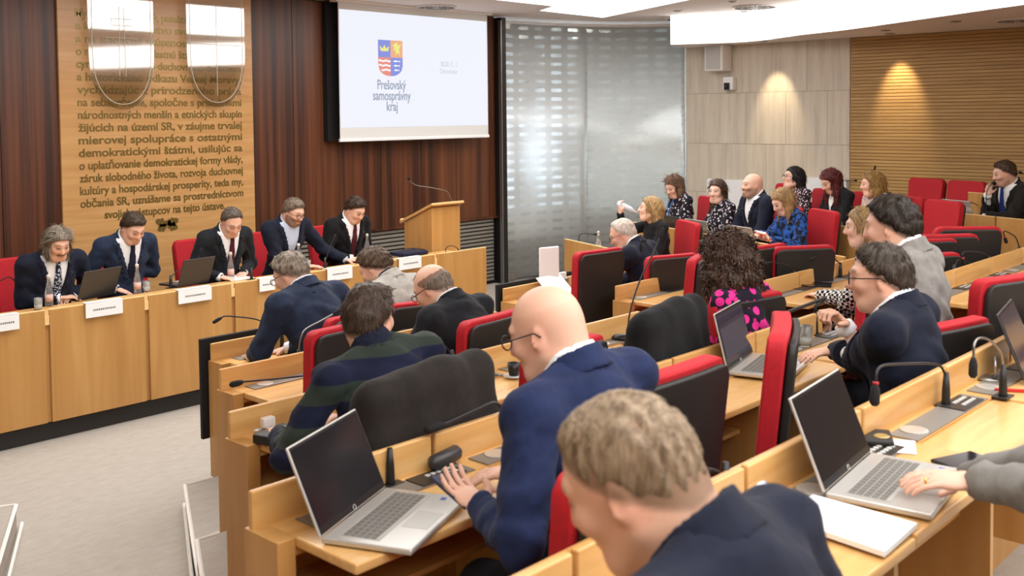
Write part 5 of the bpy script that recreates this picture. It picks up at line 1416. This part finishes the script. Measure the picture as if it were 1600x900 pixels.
# ------------------------------------------------------------------ laptops
M_silver = plain('laptop_silver', '#c9c7c2', .35, .55); M_key = plain('laptop_keys', '#6f6c67', .6); M_bez = plain('laptop_bezel', '#17171a', .3)
M_disp = plain('display_dark', '#1a1b20', .12, 0, .6); M_disp2 = plain('display_blueish', '#2a2e40', .12, 0, .6); M_gun = plain('laptop_dark', '#3a3a3d', .4, .3)
def laptop(pos, rz, ang, lab, body=None, disp=None, w=.36, d=.243, dispdetail=False, h=.232):
    body = body or M_silver; disp = disp or M_disp
    root = empty('laptop', pos, math.radians(rz), lab, 'laptop')
    bs = MB().box((-w / 2, -d, 0), (w / 2, 0, .016)).build('base', body, root, bevel=.005)
    MB().box((-w * .43, -d * .60, .0162), (w * .43, -d * .17, .0170)).build('key_well', M_bez if body is M_gun else plain('key_well', '#a7a49e', .5), bs)
    kb = MB()
    for j in range(5):
        for i in range(14):
            x = -w * .42 + i * w * .06; y = -d * (.25 + .075 * j); kb.box((x, y, .0168), (x + w * .052, y + d * .062, .0185))
    kb.build('keys', M_key, bs)['kind'] = 'stuff'
    MB().box((-w * .16, -d * .94, .016), (w * .14, -d * .65, .0166)).build('touchpad', plain('touchpad', '#b9b7b2', .4, .3), bs)
    if body is M_silver: MB().box((w * .38, -d * .80, .016), (w * .43, -d * .74, .0166)).build('sticker', plain('sticker_blue', '#3b62b8', .5), bs)
    A = math.radians(180 - ang); ux, uz = math.cos(A), math.sin(A); Yd = A3(0, ux, uz); Zd = A3(0, -uz, ux)
    c = A3(0, .004, .014) + Yd * h / 2
    ld = MB().obox(c, (1, 0, 0), Yd, Zd, w / 2, h / 2, .004).build('lid', body, root, bevel=.003)
    MB().obox(c + Zd * .0042, (1, 0, 0), Yd, Zd, w / 2 - .004, h / 2 - .004, .0006).build('bezel', M_bez, ld)
    MB().obox(c + Zd * .0050 + Yd * .006, (1, 0, 0), Yd, Zd, w / 2 - .010, h / 2 - .016, .0005).build('display', disp, ld)
    for k in range(1):
        lg = [c + Zd * .0056 - Yd * (h / 2 - .010) + A3(.007 * math.cos(q), 0, 0) + Yd * .006 * math.sin(q) for q in np.linspace(0, 2 * math.pi, 13)]
        MB().tube(lg, .0009, 4).build('maker_mark', M_button, ld)
    if dispdetail:
        MB().obox(c + Zd * .0056 + Yd * .075, (1, 0, 0), Yd, Zd, w / 2 - .012, .012, .0003).build('window_bar', plain('ui_bar', '#1b2138', .3), ld)
        MB().obox(c + Zd * .0056 - Yd * .012, (1, 0, 0), Yd, Zd, w / 2 - .022, .060, .0003).build('window_area', plain('ui_area', '#3b3d4d', .3), ld)
    return root
hl = (np.array([1.475, 2.055]) + np.array([1.804, 2.202])) / 2
laptop((hl[0], hl[1] - .02, D_[3] + .003), 24, 113, 'open silver laptop on the left desk end in the foreground')
hl = (np.array([2.281, 1.153]) + np.array([2.64, 1.211])) / 2
laptop((hl[0] - .01, hl[1] - .05, D_[4] + .004), 7, 112, 'open silver laptop being typed on at the lower right')
q = atZ(1158, 572, D_[3]); laptop((q[0], q[1], D_[3] + .004), 14, 104, 'open laptop with dark window on screen behind the turned red chair', None, M_disp2, dispdetail=True)
q = atZ(1612, 585, D_[4]); laptop((q[0], q[1], D_[4] + .004), 10, 112, 'dark laptop cut off by the right edge', M_gun, M_disp2)
q = atZ(150, 466, .83); laptop((q[0], max(q[1], 7.16), .832), 194, 112, 'open dark laptop before the dotted tie at the dais', M_gun, w=.34)
q = atZ(302, 446, .83); laptop((q[0], max(q[1], 7.16), .832), 188, 112, 'open dark laptop left of the third person at the dais', M_gun, w=.31)
def glap(px, py, row, back, lab, body=None, w=.33, rz=68.7):
    z = PZg[row] - .112; r = CM @ _cr(px, py); q = atG(px, py, GO[row] + back); laptop((q[0], q[1], z + .002), rz, 112, lab, body, w=w)
PZg = [.91, 1.035, 1.125, 1.22]
glap(1058, 352, 1, .12, 'open black laptop before the blue lanyard', M_gun)
glap(1099, 360, 1, .10, 'open silver laptop before the dark floral blouse, second gallery desk')
glap(1168, 370, 1, .10, 'open silver laptop before the dark blazer in the gallery')
glap(1503, 335, 3, .10, 'open silver laptop before the dark brown suit')

# ------------------------------------------------------------------ bottles, glasses, name cards on the dais
m, t, p = newmat('clear_glass')
p.inputs['Base Color'].default_value = (.93, .95, .95, 1); p.inputs['Transmission Weight'].default_value = .9; p.inputs['Roughness'].default_value = .05; p.inputs['IOR'].default_value = 1.3
M_cg = m
def bottle(pos, lab, label_col='#c9a59a', h=.23):
    o = empty('glass_bottle', pos, 0, lab, 'bottle', 'small water bottles')
    k = h / .23
    MB().lathe([(.026, 0), (.028, .01), (.028, .10 * k), (.020, .14 * k), (.012, .18 * k), (.012, .205 * k)], n=16).build('glass', M_cg, o, True)
    MB().lathe([(.0285, .035), (.0285, .085)], n=16).build('paper_label', plain('label_' + label_col, label_col, .6), o, True)
    MB().lathe([(.0135, .203 * k), (.0135, .225 * k), (.010, .23 * k)], n=12).build('cap', plain('cap_pale', '#d9cfc8', .5), o, True)
def tumbler(pos, lab, r=.030, h=.085):
    o = empty('water_glass', pos, 0, lab, 'glass', 'water glasses')
    MB().lathe([(r * .85, 0), (r, h), (r * .92, h), (r * .8, .008)], n=18).build('glass', M_cg, o, True)
    MB().lathe([(r * .80, .008), (r * .85, h * .45)], n=18).build('water', plain('water', '#cfd6d8', .05), o, True)
for px, py, lab in ((77, 478, 'leftmost small bottle on the dais'), (215, 458, 'second small bottle from the left on the dais'), (361, 436, 'third small bottle from the left on the dais'),
                    (467, 420, 'fourth small bottle from the left on the dais'), (574, 402, 'rightmost small bottle on the dais')):
    bottle(atZ(px, py, .832), lab)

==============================

Copy out all of the data word for word. Do not carry over any picture.

Write part 5 of the bpy script that recreates this picture. It picks up at line 1416. This part finishes the script. Measure the picture as if it were 1600x900 pixels.
# ------------------------------------------------------------------ laptops
M_silver = plain('laptop_silver', '#c9c7c2', .35, .55); M_key = plain('laptop_keys', '#6f6c67', .6); M_bez = plain('laptop_bezel', '#17171a', .3)
M_disp = plain('display_dark', '#1a1b20', .12, 0, .6); M_disp2 = plain('display_blueish', '#2a2e40', .12, 0, .6); M_gun = plain('laptop_dark', '#3a3a3d', .4, .3)
def laptop(pos, rz, ang, lab, body=None, disp=None, w=.36, d=.243, dispdetail=False, h=.232):
    body = body or M_silver; disp = disp or M_disp
    root = empty('laptop', pos, math.radians(rz), lab, 'laptop')
    bs = MB().box((-w / 2, -d, 0), (w / 2, 0, .016)).build('base', body, root, bevel=.005)
    MB().box((-w * .43, -d * .60, .0162), (w * .43, -d * .17, .0170)).build('key_well', M_bez if body is M_gun else plain('key_well', '#a7a49e', .5), bs)
    kb = MB()
    for j in range(5):
        for i in range(14):
            x = -w * .42 + i * w * .06; y = -d * (.25 + .075 * j); kb.box((x, y, .0168), (x + w * .052, y + d * .062, .0185))
    kb.build('keys', M_key, bs)['kind'] = 'stuff'
    MB().box((-w * .16, -d * .94, .016), (w * .14, -d * .65, .0166)).build('touchpad', plain('touchpad', '#b9b7b2', .4, .3), bs)
    if body is M_silver: MB().box((w * .38, -d * .80, .016), (w * .43, -d * .74, .0166)).build('sticker', plain('sticker_blue', '#3b62b8', .5), bs)
    A = math.radians(180 - ang); ux, uz = math.cos(A), math.sin(A); Yd = A3(0, ux, uz); Zd = A3(0, -uz, ux)
    c = A3(0, .004, .014) + Yd * h / 2
    ld = MB().obox(c, (1, 0, 0), Yd, Zd, w / 2, h / 2, .004).build('lid', body, root, bevel=.003)
    MB().obox(c + Zd * .0042, (1, 0, 0), Yd, Zd, w / 2 - .004, h / 2 - .004, .0006).build('bezel', M_bez, ld)
    MB().obox(c + Zd * .0050 + Yd * .006, (1, 0, 0), Yd, Zd, w / 2 - .010, h / 2 - .016, .0005).build('display', disp, ld)
    for k in range(1):
        lg = [c + Zd * .0056 - Yd * (h / 2 - .010) + A3(.007 * math.cos(q), 0, 0) + Yd * .006 * math.sin(q) for q in np.linspace(0, 2 * math.pi, 13)]
        MB().tube(lg, .0009, 4).build('maker_mark', M_button, ld)
    if dispdetail:
        MB().obox(c + Zd * .0056 + Yd * .075, (1, 0, 0), Yd, Zd, w / 2 - .012, .012, .0003).build('window_bar', plain('ui_bar', '#1b2138', .3), ld)
        MB().obox(c + Zd * .0056 - Yd * .012, (1, 0, 0), Yd, Zd, w / 2 - .022, .060, .0003).build('window_area', plain('ui_area', '#3b3d4d', .3), ld)
    return root
hl = (np.array([1.475, 2.055]) + np.array([1.804, 2.202])) / 2
laptop((hl[0], hl[1] - .02, D_[3] + .003), 24, 113, 'open silver laptop on the left desk end in the foreground')
hl = (np.array([2.281, 1.153]) + np.array([2.64, 1.211])) / 2
laptop((hl[0] - .01, hl[1] - .05, D_[4] + .004), 7, 112, 'open silver laptop being typed on at the lower right')
q = atZ(1158, 572, D_[3]); laptop((q[0], q[1], D_[3] + .004), 14, 104, 'open laptop with dark window on screen behind the turned red chair', None, M_disp2, dispdetail=True)
q = atZ(1612, 585, D_[4]); laptop((q[0], q[1], D_[4] + .004), 10, 112, 'dark laptop cut off by the right edge', M_gun, M_disp2)
q = atZ(150, 466, .83); laptop((q[0], max(q[1], 7.16), .832), 194, 112, 'open dark laptop before the dotted tie at the dais', M_gun, w=.34)
q = atZ(302, 446, .83); laptop((q[0], max(q[1], 7.16), .832), 188, 112, 'open dark laptop left of the third person at the dais', M_gun, w=.31)
def glap(px, py, row, back, lab, body=None, w=.33, rz=68.7):
    z = PZg[row] - .112; r = CM @ _cr(px, py); q = atG(px, py, GO[row] + back); laptop((q[0], q[1], z + .002), rz, 112, lab, body, w=w)
PZg = [.91, 1.035, 1.125, 1.22]
glap(1058, 352, 1, .12, 'open black laptop before the blue lanyard', M_gun)
glap(1099, 360, 1, .10, 'open silver laptop before the dark floral blouse, second gallery desk')
glap(1168, 370, 1, .10, 'open silver laptop before the dark blazer in the gallery')
glap(1503, 335, 3, .10, 'open silver laptop before the dark brown suit')

# ------------------------------------------------------------------ bottles, glasses, name cards on the dais
m, t, p = newmat('clear_glass')
p.inputs['Base Color'].default_value = (.93, .95, .95, 1); p.inputs['Transmission Weight'].default_value = .9; p.inputs['Roughness'].default_value = .05; p.inputs['IOR'].default_value = 1.3
M_cg = m
def bottle(pos, lab, label_col='#c9a59a', h=.23):
    o = empty('glass_bottle', pos, 0, lab, 'bottle', 'small water bottles')
    k = h / .23
    MB().lathe([(.026, 0), (.028, .01), (.028, .10 * k), (.020, .14 * k), (.012, .18 * k), (.012, .205 * k)], n=16).build('glass', M_cg, o, True)
    MB().lathe([(.0285, .035), (.0285, .085)], n=16).build('paper_label', plain('label_' + label_col, label_col, .6), o, True)
    MB().lathe([(.0135, .203 * k), (.0135, .225 * k), (.010, .23 * k)], n=12).build('cap', plain('cap_pale', '#d9cfc8', .5), o, True)
def tumbler(pos, lab, r=.030, h=.085):
    o = empty('water_glass', pos, 0, lab, 'glass', 'water glasses')
    MB().lathe([(r * .85, 0), (r, h), (r * .92, h), (r * .8, .008)], n=18).build('glass', M_cg, o, True)
    MB().lathe([(r * .80, .008), (r * .85, h * .45)], n=18).build('water', plain('water', '#cfd6d8', .05), o, True)
for px, py, lab in ((77, 478, 'leftmost small bottle on the dais'), (215, 458, 'second small bottle from the left on the dais'), (361, 436, 'third small bottle from the left on the dais'),
                    (467, 420, 'fourth small bottle from the left on the dais'), (574, 402, 'rightmost small bottle on the dais')):
    bottle(atZ(px, py, .832), lab)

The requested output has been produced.